Akhir-akhir ini wacana pembentukan Badan Penerimaan Pajak yang terpisah dari Kementerian Keuangan RI marak didiskusikan. Sayanngnya, diskusi-diskusi di berbagai media termasuk sosial media Kompasiana, Kompas, cenderung mengambang dan tidak memiliki pijakan yang sama. Diskusi tidak mengacu ke prinsip dasar rasionalitas reformasi. Tidak diuraikan dengan baik permasalahan mendasar apa dari Ditjen Pajak Kementerian Keuangan RI sehingga DJP perlu direformasi untuk menjadi lembaga sendiri yang kurang lebih setingkat menteri.
Isu utama perpajakan kita, yang ogut tahu, adalah rasio pajak/PDB sangat rendah dibandingkan negara-negara di kawasan ASEAN dan dibandingkan dengan kelompok negara-negara berpenghasilan seperti Indonesia. Penyebabnya bersumber dari dua hal yaitu tax policies dan tax administration. Isu administrasi pajak ini jelas terkait langsung dengan DJP sebagai institusi yang paling bertanggung jawab untuk melakukan pemungutan/pengumpulan penerimaan pajak dan untuk menegakan aturan-aturan perpajakan.
Di banyak negara seperti USA (IRS), Australia (ATO), dan Singapura (IRAS), memang kantor-kantor pajak (tax offices) tersebut terpisah dari Kementerian Keuangan. Tugas mereka spesifik sekali yaitu memungut/mengumpulkan peneriman negara (termasuk bukan pajak) dan menegakkan aturan-aturan perpajakan. Di USA, misalnya, tugas IRS mencakup monitoring dan sampling laporan pajak tahunan. Siapa saja, ulangi siapa saja, termasuk presiden USA, yang lalai (baca terlambat) menyampaikan SPT tahunan langsung ditangkap dan dipenjara. Siapa saja yang terkena random sampling audit tahunan dan kemudian ternyata mengisi laporan pajak secara tidak benar (ngemplang pajak) akan langsung didenda sangat berat dan terkena juga berbagai sanksi administratif seperti pencabutan izin praktek dokter, izin bisnis, izin pengacara, izin usaha dan lain sebagainya dan berbagai pidana yang lain,.. tanpa kompromi. Lebih jauh lagi mereka itu kemudian dipermalukan di berbagai media massa.
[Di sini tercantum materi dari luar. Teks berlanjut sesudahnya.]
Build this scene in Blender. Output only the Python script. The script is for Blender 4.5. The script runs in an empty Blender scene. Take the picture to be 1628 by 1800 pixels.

Mmmm…mmm.. ogut rasa yang gini-gini belum pernah terjadi di Indonesia….. Bahkan sebaliknya, banyak diberitakan oleh media petugas Pajak nego dengan pengemplang pajak jika ternyata mereka ketahuan ngemplang pajak. Ini termasuk Mantan Dirjen Pajak… yang sekarang sudah menjadi tersangka KPK. Mantan Dirjen lho….. patut diduge masih banyak lagi petugas biase yang demikian, ogut kire lho.
Ape kire-kire ini yang akan diselesaikan jika nanti DJP ditransformasi menjadi Badan Penerimaan Pajak atau Badan Penerimaan Negara. Ape dengan demikian TAX/GDP ratio Indonesia diharapkan akan bergerak ke arah sekitar 17% seperti yang dikampanyekan baik oleh Capres Satu maupun oleh Capres Two.
Mungkin perlu kta sadari, di sisi lain, menurut international best practices, bahwa mandat-mandat yang terkait dengan kebijakan perpajakan (tax policies) tetap berada di Kementerian Keuangan (Ministry of Finance atau The Treasury)). Rasionilnya adalah untuk mencegah terjadinya conflict of interests antara pengambil kebijakan dan pelaksana kebijakan. Mandat-mandat tersebut mencakup, tetapi tidak terbatas pada, kebijakan pemberian/pembatalan insentif pajak, mereview tarif dan brackets pajak, dan membuat perjanjian pajak internasional.